> Task directions
Look for the string "this" in every line, and copy each line that has it.

> Listed records
══════════

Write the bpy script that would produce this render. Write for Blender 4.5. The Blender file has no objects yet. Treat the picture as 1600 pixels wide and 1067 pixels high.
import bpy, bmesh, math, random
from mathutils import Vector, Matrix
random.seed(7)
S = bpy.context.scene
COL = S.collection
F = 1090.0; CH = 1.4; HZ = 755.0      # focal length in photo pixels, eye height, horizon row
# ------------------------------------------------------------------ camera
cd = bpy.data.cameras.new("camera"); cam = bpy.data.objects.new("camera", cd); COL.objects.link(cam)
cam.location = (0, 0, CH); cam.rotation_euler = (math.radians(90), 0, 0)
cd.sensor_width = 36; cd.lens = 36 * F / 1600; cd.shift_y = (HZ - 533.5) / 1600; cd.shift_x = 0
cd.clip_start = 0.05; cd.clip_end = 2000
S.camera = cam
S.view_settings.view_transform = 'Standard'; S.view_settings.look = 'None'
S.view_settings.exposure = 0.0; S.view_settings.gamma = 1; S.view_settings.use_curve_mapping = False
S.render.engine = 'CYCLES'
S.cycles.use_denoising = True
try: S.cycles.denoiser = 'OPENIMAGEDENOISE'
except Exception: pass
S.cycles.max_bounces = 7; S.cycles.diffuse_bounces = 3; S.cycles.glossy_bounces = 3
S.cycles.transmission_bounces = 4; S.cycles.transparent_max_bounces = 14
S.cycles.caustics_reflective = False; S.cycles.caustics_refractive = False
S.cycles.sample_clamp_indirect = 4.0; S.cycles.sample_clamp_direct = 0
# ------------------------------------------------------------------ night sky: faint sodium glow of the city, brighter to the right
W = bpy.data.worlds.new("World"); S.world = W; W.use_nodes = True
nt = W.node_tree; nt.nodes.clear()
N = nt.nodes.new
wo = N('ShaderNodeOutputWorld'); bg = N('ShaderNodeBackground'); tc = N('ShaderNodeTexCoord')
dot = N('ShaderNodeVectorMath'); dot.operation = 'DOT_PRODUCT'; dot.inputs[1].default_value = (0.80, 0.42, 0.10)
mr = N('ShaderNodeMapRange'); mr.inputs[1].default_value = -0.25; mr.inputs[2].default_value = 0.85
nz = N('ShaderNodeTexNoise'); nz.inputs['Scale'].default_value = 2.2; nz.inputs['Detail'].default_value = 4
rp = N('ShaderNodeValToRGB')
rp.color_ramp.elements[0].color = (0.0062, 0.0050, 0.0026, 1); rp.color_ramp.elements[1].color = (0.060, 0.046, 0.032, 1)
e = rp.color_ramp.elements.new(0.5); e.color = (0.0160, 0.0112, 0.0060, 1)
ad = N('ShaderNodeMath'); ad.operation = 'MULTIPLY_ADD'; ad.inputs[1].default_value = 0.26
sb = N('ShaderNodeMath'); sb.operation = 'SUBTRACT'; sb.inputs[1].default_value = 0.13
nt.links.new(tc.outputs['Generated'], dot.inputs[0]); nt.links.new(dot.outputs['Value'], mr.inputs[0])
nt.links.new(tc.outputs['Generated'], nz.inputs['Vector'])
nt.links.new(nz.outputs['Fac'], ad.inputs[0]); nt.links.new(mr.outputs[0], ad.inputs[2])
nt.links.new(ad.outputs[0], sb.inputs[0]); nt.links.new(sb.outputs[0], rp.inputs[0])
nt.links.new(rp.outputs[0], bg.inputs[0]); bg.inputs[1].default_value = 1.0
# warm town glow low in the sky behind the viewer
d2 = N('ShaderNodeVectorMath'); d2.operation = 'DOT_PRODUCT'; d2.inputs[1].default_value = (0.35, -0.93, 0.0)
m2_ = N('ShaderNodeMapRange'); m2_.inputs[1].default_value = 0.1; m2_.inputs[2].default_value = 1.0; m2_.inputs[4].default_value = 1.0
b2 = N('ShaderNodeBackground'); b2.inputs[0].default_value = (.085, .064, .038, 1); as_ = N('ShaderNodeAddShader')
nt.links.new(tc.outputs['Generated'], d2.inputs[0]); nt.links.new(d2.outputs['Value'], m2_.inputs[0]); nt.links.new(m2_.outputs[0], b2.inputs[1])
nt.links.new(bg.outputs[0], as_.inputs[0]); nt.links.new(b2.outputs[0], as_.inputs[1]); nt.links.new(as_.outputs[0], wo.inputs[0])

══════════

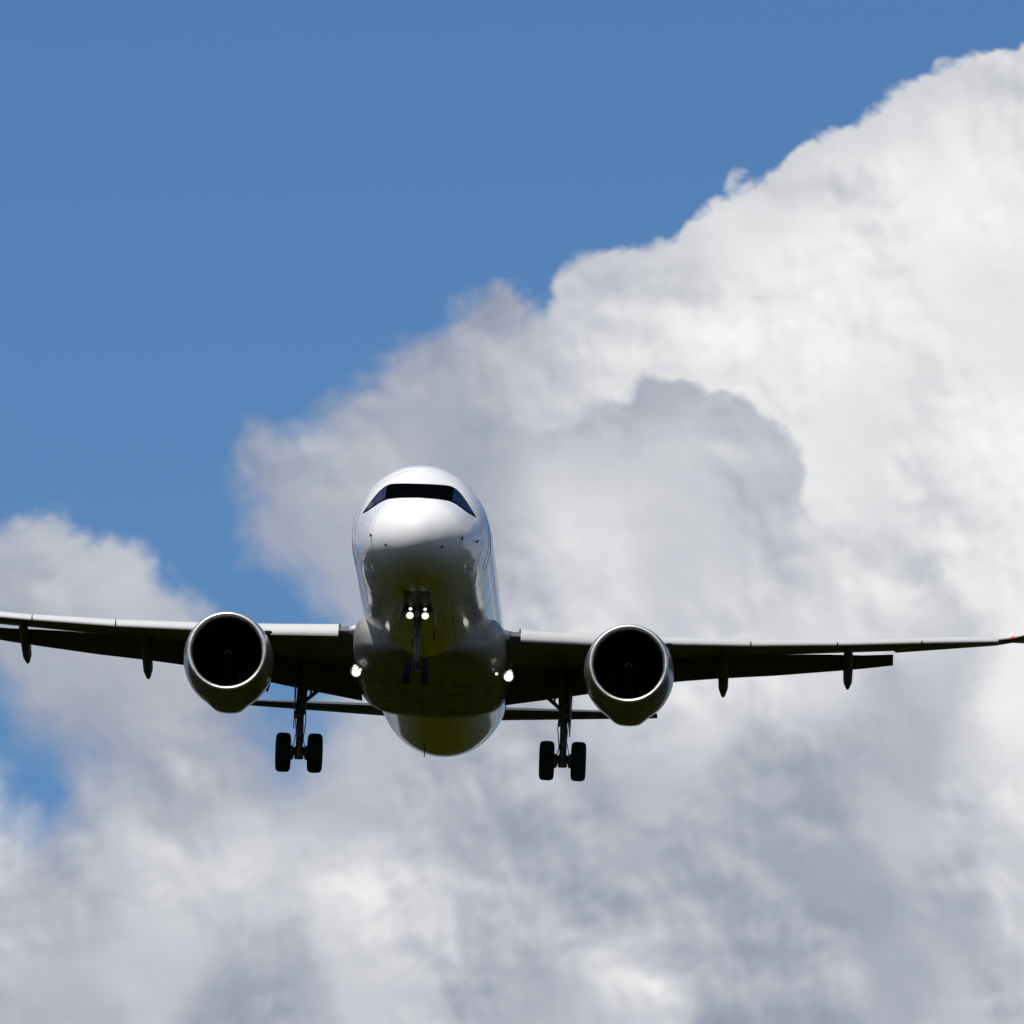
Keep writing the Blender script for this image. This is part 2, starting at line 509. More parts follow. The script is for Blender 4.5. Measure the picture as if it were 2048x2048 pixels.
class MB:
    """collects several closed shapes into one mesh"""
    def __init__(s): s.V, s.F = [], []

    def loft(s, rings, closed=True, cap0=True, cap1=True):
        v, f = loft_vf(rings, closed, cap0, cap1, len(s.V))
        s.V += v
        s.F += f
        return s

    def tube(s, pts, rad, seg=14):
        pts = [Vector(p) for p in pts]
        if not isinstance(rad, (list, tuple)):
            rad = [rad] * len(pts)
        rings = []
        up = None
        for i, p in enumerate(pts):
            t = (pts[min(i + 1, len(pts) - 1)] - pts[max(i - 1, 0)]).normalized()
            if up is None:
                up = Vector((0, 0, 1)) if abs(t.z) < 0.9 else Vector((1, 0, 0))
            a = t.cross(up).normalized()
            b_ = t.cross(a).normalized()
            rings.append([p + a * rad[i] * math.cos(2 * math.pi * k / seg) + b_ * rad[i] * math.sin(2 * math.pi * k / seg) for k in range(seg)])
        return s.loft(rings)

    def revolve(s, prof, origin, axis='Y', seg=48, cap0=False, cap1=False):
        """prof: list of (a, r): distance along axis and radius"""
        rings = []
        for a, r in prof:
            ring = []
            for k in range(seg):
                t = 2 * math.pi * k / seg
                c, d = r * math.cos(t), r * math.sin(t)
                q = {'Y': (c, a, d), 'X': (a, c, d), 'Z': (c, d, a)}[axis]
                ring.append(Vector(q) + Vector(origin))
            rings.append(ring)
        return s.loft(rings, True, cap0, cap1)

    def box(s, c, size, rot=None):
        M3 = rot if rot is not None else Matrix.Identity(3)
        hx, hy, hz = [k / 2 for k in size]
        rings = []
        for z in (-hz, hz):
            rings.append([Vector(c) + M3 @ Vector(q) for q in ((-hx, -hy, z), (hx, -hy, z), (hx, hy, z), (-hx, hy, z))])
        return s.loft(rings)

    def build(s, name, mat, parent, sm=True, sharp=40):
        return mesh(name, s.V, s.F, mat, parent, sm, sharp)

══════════

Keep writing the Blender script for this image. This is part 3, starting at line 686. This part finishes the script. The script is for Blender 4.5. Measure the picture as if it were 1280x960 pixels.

══════════

> Final result
Write the bpy script that would produce this render. Write for Blender 4.5. The Blender file has no objects yet. Treat the picture as 1600 pixels wide and 1067 pixels high.
Keep writing the Blender script for this image. This is part 2, starting at line 509. More parts follow. The script is for Blender 4.5. Measure the picture as if it were 2048x2048 pixels.
Keep writing the Blender script for this image. This is part 3, starting at line 686. This part finishes the script. The script is for Blender 4.5. Measure the picture as if it were 1280x960 pixels.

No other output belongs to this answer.